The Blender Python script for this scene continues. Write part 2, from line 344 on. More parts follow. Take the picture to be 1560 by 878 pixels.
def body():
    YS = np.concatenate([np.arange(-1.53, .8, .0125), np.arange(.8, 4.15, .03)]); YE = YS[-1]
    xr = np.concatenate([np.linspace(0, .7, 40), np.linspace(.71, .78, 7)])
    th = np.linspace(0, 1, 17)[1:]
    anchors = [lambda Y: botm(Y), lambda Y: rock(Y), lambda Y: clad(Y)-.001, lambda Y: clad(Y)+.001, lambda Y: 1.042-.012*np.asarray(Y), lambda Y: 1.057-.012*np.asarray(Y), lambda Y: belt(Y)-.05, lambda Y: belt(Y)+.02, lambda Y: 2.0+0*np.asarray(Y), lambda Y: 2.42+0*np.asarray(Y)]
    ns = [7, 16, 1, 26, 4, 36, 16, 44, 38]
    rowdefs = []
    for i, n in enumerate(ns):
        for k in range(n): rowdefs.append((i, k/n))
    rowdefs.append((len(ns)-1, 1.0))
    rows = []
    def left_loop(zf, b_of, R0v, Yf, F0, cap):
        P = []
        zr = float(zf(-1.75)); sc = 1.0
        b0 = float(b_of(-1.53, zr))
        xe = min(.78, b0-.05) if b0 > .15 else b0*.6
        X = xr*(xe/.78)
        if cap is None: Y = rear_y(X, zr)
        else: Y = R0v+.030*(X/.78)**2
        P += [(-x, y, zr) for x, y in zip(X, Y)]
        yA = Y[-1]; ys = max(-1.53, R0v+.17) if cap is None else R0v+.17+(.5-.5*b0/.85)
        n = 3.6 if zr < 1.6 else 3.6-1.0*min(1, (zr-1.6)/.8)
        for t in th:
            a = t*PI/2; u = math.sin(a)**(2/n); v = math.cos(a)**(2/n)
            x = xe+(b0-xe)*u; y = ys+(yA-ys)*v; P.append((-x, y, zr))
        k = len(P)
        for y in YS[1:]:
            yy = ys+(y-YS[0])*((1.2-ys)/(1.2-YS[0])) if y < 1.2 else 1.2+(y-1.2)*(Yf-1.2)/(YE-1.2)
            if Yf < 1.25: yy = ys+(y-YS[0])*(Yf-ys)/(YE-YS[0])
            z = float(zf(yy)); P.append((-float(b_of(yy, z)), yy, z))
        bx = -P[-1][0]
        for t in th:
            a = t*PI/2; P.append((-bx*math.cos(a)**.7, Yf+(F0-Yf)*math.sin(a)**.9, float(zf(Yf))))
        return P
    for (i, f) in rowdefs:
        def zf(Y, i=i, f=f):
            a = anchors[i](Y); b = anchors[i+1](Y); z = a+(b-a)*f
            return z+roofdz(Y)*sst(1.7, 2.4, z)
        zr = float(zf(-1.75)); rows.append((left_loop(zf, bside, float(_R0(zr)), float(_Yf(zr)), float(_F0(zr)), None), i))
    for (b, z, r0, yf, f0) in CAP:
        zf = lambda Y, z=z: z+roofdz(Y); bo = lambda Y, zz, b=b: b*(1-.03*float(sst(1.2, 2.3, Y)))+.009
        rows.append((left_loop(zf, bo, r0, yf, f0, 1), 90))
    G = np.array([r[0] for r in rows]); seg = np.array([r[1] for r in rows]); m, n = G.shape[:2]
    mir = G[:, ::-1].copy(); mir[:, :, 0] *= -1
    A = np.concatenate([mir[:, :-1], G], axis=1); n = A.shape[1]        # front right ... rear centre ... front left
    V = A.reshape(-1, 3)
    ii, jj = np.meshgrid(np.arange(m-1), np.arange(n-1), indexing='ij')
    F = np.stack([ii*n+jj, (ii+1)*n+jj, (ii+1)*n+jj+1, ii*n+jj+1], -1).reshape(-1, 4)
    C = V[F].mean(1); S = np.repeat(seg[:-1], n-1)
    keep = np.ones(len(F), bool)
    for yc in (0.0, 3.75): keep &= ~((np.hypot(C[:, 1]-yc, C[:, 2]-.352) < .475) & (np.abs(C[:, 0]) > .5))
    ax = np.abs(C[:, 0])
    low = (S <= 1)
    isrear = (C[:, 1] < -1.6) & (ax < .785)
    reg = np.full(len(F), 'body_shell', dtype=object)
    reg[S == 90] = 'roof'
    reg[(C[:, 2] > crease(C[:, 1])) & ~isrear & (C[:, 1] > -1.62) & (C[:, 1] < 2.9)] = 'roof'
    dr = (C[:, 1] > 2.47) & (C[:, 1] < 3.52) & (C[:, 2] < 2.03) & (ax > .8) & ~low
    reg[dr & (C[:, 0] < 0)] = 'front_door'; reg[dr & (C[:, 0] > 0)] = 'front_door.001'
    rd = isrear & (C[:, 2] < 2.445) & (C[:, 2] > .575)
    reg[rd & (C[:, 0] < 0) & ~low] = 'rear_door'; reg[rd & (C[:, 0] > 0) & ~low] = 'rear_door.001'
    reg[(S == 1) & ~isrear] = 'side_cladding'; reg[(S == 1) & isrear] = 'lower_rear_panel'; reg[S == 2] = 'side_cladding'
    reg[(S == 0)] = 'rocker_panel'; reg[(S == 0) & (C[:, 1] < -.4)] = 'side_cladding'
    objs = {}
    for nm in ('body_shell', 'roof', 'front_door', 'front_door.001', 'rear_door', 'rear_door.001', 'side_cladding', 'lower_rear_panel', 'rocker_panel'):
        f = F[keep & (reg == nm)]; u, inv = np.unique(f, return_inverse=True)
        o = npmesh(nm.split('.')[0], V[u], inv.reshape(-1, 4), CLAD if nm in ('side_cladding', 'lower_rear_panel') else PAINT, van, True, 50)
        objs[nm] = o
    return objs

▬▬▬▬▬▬

■ What the task asks
Write the whole listing out again. Keep every line exactly as it is.

■ Full answer
The Blender Python script for this scene continues. Write part 2, from line 344 on. More parts follow. Take the picture to be 1560 by 878 pixels.
def body():
    YS = np.concatenate([np.arange(-1.53, .8, .0125), np.arange(.8, 4.15, .03)]); YE = YS[-1]
    xr = np.concatenate([np.linspace(0, .7, 40), np.linspace(.71, .78, 7)])
    th = np.linspace(0, 1, 17)[1:]
    anchors = [lambda Y: botm(Y), lambda Y: rock(Y), lambda Y: clad(Y)-.001, lambda Y: clad(Y)+.001, lambda Y: 1.042-.012*np.asarray(Y), lambda Y: 1.057-.012*np.asarray(Y), lambda Y: belt(Y)-.05, lambda Y: belt(Y)+.02, lambda Y: 2.0+0*np.asarray(Y), lambda Y: 2.42+0*np.asarray(Y)]
    ns = [7, 16, 1, 26, 4, 36, 16, 44, 38]
    rowdefs = []
    for i, n in enumerate(ns):
        for k in range(n): rowdefs.append((i, k/n))
    rowdefs.append((len(ns)-1, 1.0))
    rows = []
    def left_loop(zf, b_of, R0v, Yf, F0, cap):
        P = []
        zr = float(zf(-1.75)); sc = 1.0
        b0 = float(b_of(-1.53, zr))
        xe = min(.78, b0-.05) if b0 > .15 else b0*.6
        X = xr*(xe/.78)
        if cap is None: Y = rear_y(X, zr)
        else: Y = R0v+.030*(X/.78)**2
        P += [(-x, y, zr) for x, y in zip(X, Y)]
        yA = Y[-1]; ys = max(-1.53, R0v+.17) if cap is None else R0v+.17+(.5-.5*b0/.85)
        n = 3.6 if zr < 1.6 else 3.6-1.0*min(1, (zr-1.6)/.8)
        for t in th:
            a = t*PI/2; u = math.sin(a)**(2/n); v = math.cos(a)**(2/n)
            x = xe+(b0-xe)*u; y = ys+(yA-ys)*v; P.append((-x, y, zr))
        k = len(P)
        for y in YS[1:]:
            yy = ys+(y-YS[0])*((1.2-ys)/(1.2-YS[0])) if y < 1.2 else 1.2+(y-1.2)*(Yf-1.2)/(YE-1.2)
            if Yf < 1.25: yy = ys+(y-YS[0])*(Yf-ys)/(YE-YS[0])
            z = float(zf(yy)); P.append((-float(b_of(yy, z)), yy, z))
        bx = -P[-1][0]
        for t in th:
            a = t*PI/2; P.append((-bx*math.cos(a)**.7, Yf+(F0-Yf)*math.sin(a)**.9, float(zf(Yf))))
        return P
    for (i, f) in rowdefs:
        def zf(Y, i=i, f=f):
            a = anchors[i](Y); b = anchors[i+1](Y); z = a+(b-a)*f
            return z+roofdz(Y)*sst(1.7, 2.4, z)
        zr = float(zf(-1.75)); rows.append((left_loop(zf, bside, float(_R0(zr)), float(_Yf(zr)), float(_F0(zr)), None), i))
    for (b, z, r0, yf, f0) in CAP:
        zf = lambda Y, z=z: z+roofdz(Y); bo = lambda Y, zz, b=b: b*(1-.03*float(sst(1.2, 2.3, Y)))+.009
        rows.append((left_loop(zf, bo, r0, yf, f0, 1), 90))
    G = np.array([r[0] for r in rows]); seg = np.array([r[1] for r in rows]); m, n = G.shape[:2]
    mir = G[:, ::-1].copy(); mir[:, :, 0] *= -1
    A = np.concatenate([mir[:, :-1], G], axis=1); n = A.shape[1]        # front right ... rear centre ... front left
    V = A.reshape(-1, 3)
    ii, jj = np.meshgrid(np.arange(m-1), np.arange(n-1), indexing='ij')
    F = np.stack([ii*n+jj, (ii+1)*n+jj, (ii+1)*n+jj+1, ii*n+jj+1], -1).reshape(-1, 4)
    C = V[F].mean(1); S = np.repeat(seg[:-1], n-1)
    keep = np.ones(len(F), bool)
    for yc in (0.0, 3.75): keep &= ~((np.hypot(C[:, 1]-yc, C[:, 2]-.352) < .475) & (np.abs(C[:, 0]) > .5))
    ax = np.abs(C[:, 0])
    low = (S <= 1)
    isrear = (C[:, 1] < -1.6) & (ax < .785)
    reg = np.full(len(F), 'body_shell', dtype=object)
    reg[S == 90] = 'roof'
    reg[(C[:, 2] > crease(C[:, 1])) & ~isrear & (C[:, 1] > -1.62) & (C[:, 1] < 2.9)] = 'roof'
    dr = (C[:, 1] > 2.47) & (C[:, 1] < 3.52) & (C[:, 2] < 2.03) & (ax > .8) & ~low
    reg[dr & (C[:, 0] < 0)] = 'front_door'; reg[dr & (C[:, 0] > 0)] = 'front_door.001'
    rd = isrear & (C[:, 2] < 2.445) & (C[:, 2] > .575)
    reg[rd & (C[:, 0] < 0) & ~low] = 'rear_door'; reg[rd & (C[:, 0] > 0) & ~low] = 'rear_door.001'
    reg[(S == 1) & ~isrear] = 'side_cladding'; reg[(S == 1) & isrear] = 'lower_rear_panel'; reg[S == 2] = 'side_cladding'
    reg[(S == 0)] = 'rocker_panel'; reg[(S == 0) & (C[:, 1] < -.4)] = 'side_cladding'
    objs = {}
    for nm in ('body_shell', 'roof', 'front_door', 'front_door.001', 'rear_door', 'rear_door.001', 'side_cladding', 'lower_rear_panel', 'rocker_panel'):
        f = F[keep & (reg == nm)]; u, inv = np.unique(f, return_inverse=True)
        o = npmesh(nm.split('.')[0], V[u], inv.reshape(-1, 4), CLAD if nm in ('side_cladding', 'lower_rear_panel') else PAINT, van, True, 50)
        objs[nm] = o
    return objs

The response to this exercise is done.